Quathromme adds that trends including advanced telematics, 3D warehouse mapping and the integration of storage systems with cloud-based functionality or eco-friendly market demands are starting to become noticeable. He adds: “We are currently working on connecting our machines to the internet, opening the door to the digital arena, enabling faster remote support, new features and new business concepts.”

From Galadari’s side, Mohammad comments: “Customers are demanding more intelligent systems that require less maintenance making them more cost effective and a better overall investment.
“The material handling industry is answering that demand with advancements on multiple fronts: through equipment, software and integrated solutions. Our offering relates to these trends by delivering the latest technologies as and when they are required to satisfy our customers.”

Quathromme similarly cautions: “For the foreseeable future we also see a need for manually operated machines. We strongly believe that a comfortable operator is a productive operator and therefore having the very ergonomic products on the market is key to lowering operation cost.”

Mohammad adds that customers want solutions that not only deliver a return on investment, but they want it faster than ever before. The industry, in turn, has to respond with new equipment and technologies that allow customers to see how their investments are impacting their overall operation.

Caterpillar’s Quathromme adds: “In the past three years, we saw that low price products were catching the interest of some customers. They have realised now that purchasing a low price product has a big impact on the cost of ownership. Customers nowadays, are taking in consideration, not only the purchase price, but also the product support capacity of the dealer, and the total cost of ownership for the next three to five years.”

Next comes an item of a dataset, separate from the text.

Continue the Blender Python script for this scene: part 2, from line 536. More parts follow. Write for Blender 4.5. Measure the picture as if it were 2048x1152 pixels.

Hala’s Abraham similarly concludes: “Companies are looking for valuable products that will be productive for a longer period. Our principal, Heli, has been slowly developing their products, and Hala is building up its complimentary services to ensure that the customer gets better value.

Caterpillar has also seen a change in the way customers purchase their trucks — with a growing trend towards renting or long-term leasing options instead of direct purchasing.

Quathromme details: “Rental solutions from six months to 60 months are a very good solution that can help to rationalise and control costs by means of a fixed and transparent monthly fee. Renting also gives customers a better flexibility as they can adapt the size of their fleet more according to their needs. This is proving very interesting for example in seasonal business that experience high peaks of activity or production.”

Overall, the mood in the segment is one of buoyancy and dynamism, with numerous trends driving opportunities for the OEMs and distributors willing and ready to react to the change.

Looking forward, Abraham adds: “The material handling equipment industry is here to stay and will grow year on year.”